▶ _DATASET CONTENT_:
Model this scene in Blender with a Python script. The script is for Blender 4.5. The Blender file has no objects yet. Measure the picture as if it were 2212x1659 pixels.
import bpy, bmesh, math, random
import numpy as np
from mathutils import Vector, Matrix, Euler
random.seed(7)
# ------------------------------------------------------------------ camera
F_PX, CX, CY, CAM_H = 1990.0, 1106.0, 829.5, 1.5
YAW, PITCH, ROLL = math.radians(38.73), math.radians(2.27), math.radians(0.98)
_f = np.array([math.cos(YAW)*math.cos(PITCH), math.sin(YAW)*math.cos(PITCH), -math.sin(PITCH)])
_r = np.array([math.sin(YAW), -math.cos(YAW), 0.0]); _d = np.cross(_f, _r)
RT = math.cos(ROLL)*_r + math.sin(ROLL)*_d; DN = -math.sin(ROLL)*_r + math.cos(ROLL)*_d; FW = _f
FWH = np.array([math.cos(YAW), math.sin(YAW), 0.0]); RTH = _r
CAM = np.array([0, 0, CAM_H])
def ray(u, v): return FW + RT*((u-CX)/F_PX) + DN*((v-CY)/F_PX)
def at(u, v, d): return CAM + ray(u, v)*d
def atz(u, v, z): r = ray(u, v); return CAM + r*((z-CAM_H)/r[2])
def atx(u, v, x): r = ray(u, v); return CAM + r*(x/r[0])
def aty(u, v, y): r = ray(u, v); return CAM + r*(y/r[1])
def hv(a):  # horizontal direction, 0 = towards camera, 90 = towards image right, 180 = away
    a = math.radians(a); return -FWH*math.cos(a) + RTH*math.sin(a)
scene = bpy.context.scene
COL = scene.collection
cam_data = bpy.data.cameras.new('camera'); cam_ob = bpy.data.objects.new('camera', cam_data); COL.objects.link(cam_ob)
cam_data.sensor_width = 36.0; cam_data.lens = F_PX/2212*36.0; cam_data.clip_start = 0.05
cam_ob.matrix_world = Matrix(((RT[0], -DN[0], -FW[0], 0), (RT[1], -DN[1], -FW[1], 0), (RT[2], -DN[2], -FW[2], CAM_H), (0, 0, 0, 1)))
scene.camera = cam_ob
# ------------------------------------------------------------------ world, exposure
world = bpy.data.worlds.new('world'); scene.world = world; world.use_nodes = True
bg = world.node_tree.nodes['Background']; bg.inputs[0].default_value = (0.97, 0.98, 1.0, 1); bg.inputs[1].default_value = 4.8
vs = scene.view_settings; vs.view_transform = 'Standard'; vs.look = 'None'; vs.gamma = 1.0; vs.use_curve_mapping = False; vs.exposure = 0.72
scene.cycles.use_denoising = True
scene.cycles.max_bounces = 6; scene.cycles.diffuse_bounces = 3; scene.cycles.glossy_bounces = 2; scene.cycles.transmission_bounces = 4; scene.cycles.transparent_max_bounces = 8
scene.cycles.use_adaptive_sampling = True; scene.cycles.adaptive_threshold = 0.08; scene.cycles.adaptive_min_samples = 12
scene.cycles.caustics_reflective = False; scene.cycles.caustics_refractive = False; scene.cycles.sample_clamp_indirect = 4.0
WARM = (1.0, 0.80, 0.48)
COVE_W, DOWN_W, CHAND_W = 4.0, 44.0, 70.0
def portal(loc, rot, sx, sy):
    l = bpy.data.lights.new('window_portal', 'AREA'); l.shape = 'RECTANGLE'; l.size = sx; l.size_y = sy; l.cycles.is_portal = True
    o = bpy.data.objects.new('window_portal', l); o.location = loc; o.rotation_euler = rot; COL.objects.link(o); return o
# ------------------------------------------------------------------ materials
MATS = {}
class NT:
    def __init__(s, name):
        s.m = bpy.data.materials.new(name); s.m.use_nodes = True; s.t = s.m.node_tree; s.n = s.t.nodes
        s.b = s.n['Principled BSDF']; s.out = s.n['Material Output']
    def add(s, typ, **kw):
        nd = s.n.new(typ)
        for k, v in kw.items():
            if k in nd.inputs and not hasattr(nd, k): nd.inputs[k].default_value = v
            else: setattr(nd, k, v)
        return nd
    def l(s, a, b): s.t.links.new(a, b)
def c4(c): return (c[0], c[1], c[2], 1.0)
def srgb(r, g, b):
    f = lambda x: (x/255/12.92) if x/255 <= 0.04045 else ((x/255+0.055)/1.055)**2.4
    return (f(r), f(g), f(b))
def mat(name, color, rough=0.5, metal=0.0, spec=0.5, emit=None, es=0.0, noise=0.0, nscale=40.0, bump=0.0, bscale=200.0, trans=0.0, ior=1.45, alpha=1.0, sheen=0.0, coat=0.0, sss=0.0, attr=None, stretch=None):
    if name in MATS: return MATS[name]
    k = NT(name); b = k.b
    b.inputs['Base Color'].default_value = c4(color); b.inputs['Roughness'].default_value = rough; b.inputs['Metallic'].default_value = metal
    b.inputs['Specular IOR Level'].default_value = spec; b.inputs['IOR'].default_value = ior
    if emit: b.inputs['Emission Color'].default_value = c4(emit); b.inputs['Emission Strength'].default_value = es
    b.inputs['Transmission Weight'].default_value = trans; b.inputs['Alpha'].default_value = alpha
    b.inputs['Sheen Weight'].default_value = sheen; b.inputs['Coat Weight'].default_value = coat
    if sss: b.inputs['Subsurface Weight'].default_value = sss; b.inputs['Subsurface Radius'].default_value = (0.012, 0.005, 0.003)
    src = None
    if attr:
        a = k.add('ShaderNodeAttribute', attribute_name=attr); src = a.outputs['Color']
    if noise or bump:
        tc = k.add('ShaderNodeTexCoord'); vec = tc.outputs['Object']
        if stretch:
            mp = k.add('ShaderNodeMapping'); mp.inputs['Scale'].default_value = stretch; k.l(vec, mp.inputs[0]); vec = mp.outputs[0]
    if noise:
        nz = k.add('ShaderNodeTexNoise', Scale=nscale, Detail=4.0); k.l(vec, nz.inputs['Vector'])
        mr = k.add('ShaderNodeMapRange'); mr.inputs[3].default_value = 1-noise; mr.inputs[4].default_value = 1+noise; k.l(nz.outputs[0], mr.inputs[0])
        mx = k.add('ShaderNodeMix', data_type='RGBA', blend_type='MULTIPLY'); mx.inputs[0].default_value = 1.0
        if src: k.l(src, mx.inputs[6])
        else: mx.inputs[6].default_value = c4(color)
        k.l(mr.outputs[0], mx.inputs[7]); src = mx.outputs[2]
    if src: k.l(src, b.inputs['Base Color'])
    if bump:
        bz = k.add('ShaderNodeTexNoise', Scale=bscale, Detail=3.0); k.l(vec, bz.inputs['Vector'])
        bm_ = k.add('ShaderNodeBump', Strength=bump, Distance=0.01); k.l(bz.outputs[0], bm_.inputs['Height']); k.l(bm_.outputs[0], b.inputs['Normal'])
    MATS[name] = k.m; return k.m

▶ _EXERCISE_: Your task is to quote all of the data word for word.

▶ _THE RESULT_:
Model this scene in Blender with a Python script. The script is for Blender 4.5. The Blender file has no objects yet. Measure the picture as if it were 2212x1659 pixels.
import bpy, bmesh, math, random
import numpy as np
from mathutils import Vector, Matrix, Euler
random.seed(7)
# ------------------------------------------------------------------ camera
F_PX, CX, CY, CAM_H = 1990.0, 1106.0, 829.5, 1.5
YAW, PITCH, ROLL = math.radians(38.73), math.radians(2.27), math.radians(0.98)
_f = np.array([math.cos(YAW)*math.cos(PITCH), math.sin(YAW)*math.cos(PITCH), -math.sin(PITCH)])
_r = np.array([math.sin(YAW), -math.cos(YAW), 0.0]); _d = np.cross(_f, _r)
RT = math.cos(ROLL)*_r + math.sin(ROLL)*_d; DN = -math.sin(ROLL)*_r + math.cos(ROLL)*_d; FW = _f
FWH = np.array([math.cos(YAW), math.sin(YAW), 0.0]); RTH = _r
CAM = np.array([0, 0, CAM_H])
def ray(u, v): return FW + RT*((u-CX)/F_PX) + DN*((v-CY)/F_PX)
def at(u, v, d): return CAM + ray(u, v)*d
def atz(u, v, z): r = ray(u, v); return CAM + r*((z-CAM_H)/r[2])
def atx(u, v, x): r = ray(u, v); return CAM + r*(x/r[0])
def aty(u, v, y): r = ray(u, v); return CAM + r*(y/r[1])
def hv(a):  # horizontal direction, 0 = towards camera, 90 = towards image right, 180 = away
    a = math.radians(a); return -FWH*math.cos(a) + RTH*math.sin(a)
scene = bpy.context.scene
COL = scene.collection
cam_data = bpy.data.cameras.new('camera'); cam_ob = bpy.data.objects.new('camera', cam_data); COL.objects.link(cam_ob)
cam_data.sensor_width = 36.0; cam_data.lens = F_PX/2212*36.0; cam_data.clip_start = 0.05
cam_ob.matrix_world = Matrix(((RT[0], -DN[0], -FW[0], 0), (RT[1], -DN[1], -FW[1], 0), (RT[2], -DN[2], -FW[2], CAM_H), (0, 0, 0, 1)))
scene.camera = cam_ob
# ------------------------------------------------------------------ world, exposure
world = bpy.data.worlds.new('world'); scene.world = world; world.use_nodes = True
bg = world.node_tree.nodes['Background']; bg.inputs[0].default_value = (0.97, 0.98, 1.0, 1); bg.inputs[1].default_value = 4.8
vs = scene.view_settings; vs.view_transform = 'Standard'; vs.look = 'None'; vs.gamma = 1.0; vs.use_curve_mapping = False; vs.exposure = 0.72
scene.cycles.use_denoising = True
scene.cycles.max_bounces = 6; scene.cycles.diffuse_bounces = 3; scene.cycles.glossy_bounces = 2; scene.cycles.transmission_bounces = 4; scene.cycles.transparent_max_bounces = 8
scene.cycles.use_adaptive_sampling = True; scene.cycles.adaptive_threshold = 0.08; scene.cycles.adaptive_min_samples = 12
scene.cycles.caustics_reflective = False; scene.cycles.caustics_refractive = False; scene.cycles.sample_clamp_indirect = 4.0
WARM = (1.0, 0.80, 0.48)
COVE_W, DOWN_W, CHAND_W = 4.0, 44.0, 70.0
def portal(loc, rot, sx, sy):
    l = bpy.data.lights.new('window_portal', 'AREA'); l.shape = 'RECTANGLE'; l.size = sx; l.size_y = sy; l.cycles.is_portal = True
    o = bpy.data.objects.new('window_portal', l); o.location = loc; o.rotation_euler = rot; COL.objects.link(o); return o
# ------------------------------------------------------------------ materials
MATS = {}
class NT:
    def __init__(s, name):
        s.m = bpy.data.materials.new(name); s.m.use_nodes = True; s.t = s.m.node_tree; s.n = s.t.nodes
        s.b = s.n['Principled BSDF']; s.out = s.n['Material Output']
    def add(s, typ, **kw):
        nd = s.n.new(typ)
        for k, v in kw.items():
            if k in nd.inputs and not hasattr(nd, k): nd.inputs[k].default_value = v
            else: setattr(nd, k, v)
        return nd
    def l(s, a, b): s.t.links.new(a, b)
def c4(c): return (c[0], c[1], c[2], 1.0)
def srgb(r, g, b):
    f = lambda x: (x/255/12.92) if x/255 <= 0.04045 else ((x/255+0.055)/1.055)**2.4
    return (f(r), f(g), f(b))
def mat(name, color, rough=0.5, metal=0.0, spec=0.5, emit=None, es=0.0, noise=0.0, nscale=40.0, bump=0.0, bscale=200.0, trans=0.0, ior=1.45, alpha=1.0, sheen=0.0, coat=0.0, sss=0.0, attr=None, stretch=None):
    if name in MATS: return MATS[name]
    k = NT(name); b = k.b
    b.inputs['Base Color'].default_value = c4(color); b.inputs['Roughness'].default_value = rough; b.inputs['Metallic'].default_value = metal
    b.inputs['Specular IOR Level'].default_value = spec; b.inputs['IOR'].default_value = ior
    if emit: b.inputs['Emission Color'].default_value = c4(emit); b.inputs['Emission Strength'].default_value = es
    b.inputs['Transmission Weight'].default_value = trans; b.inputs['Alpha'].default_value = alpha
    b.inputs['Sheen Weight'].default_value = sheen; b.inputs['Coat Weight'].default_value = coat
    if sss: b.inputs['Subsurface Weight'].default_value = sss; b.inputs['Subsurface Radius'].default_value = (0.012, 0.005, 0.003)
    src = None
    if attr:
        a = k.add('ShaderNodeAttribute', attribute_name=attr); src = a.outputs['Color']
    if noise or bump:
        tc = k.add('ShaderNodeTexCoord'); vec = tc.outputs['Object']
        if stretch:
            mp = k.add('ShaderNodeMapping'); mp.inputs['Scale'].default_value = stretch; k.l(vec, mp.inputs[0]); vec = mp.outputs[0]
    if noise:
        nz = k.add('ShaderNodeTexNoise', Scale=nscale, Detail=4.0); k.l(vec, nz.inputs['Vector'])
        mr = k.add('ShaderNodeMapRange'); mr.inputs[3].default_value = 1-noise; mr.inputs[4].default_value = 1+noise; k.l(nz.outputs[0], mr.inputs[0])
        mx = k.add('ShaderNodeMix', data_type='RGBA', blend_type='MULTIPLY'); mx.inputs[0].default_value = 1.0
        if src: k.l(src, mx.inputs[6])
        else: mx.inputs[6].default_value = c4(color)
        k.l(mr.outputs[0], mx.inputs[7]); src = mx.outputs[2]
    if src: k.l(src, b.inputs['Base Color'])
    if bump:
        bz = k.add('ShaderNodeTexNoise', Scale=bscale, Detail=3.0); k.l(vec, bz.inputs['Vector'])
        bm_ = k.add('ShaderNodeBump', Strength=bump, Distance=0.01); k.l(bz.outputs[0], bm_.inputs['Height']); k.l(bm_.outputs[0], b.inputs['Normal'])
    MATS[name] = k.m; return k.m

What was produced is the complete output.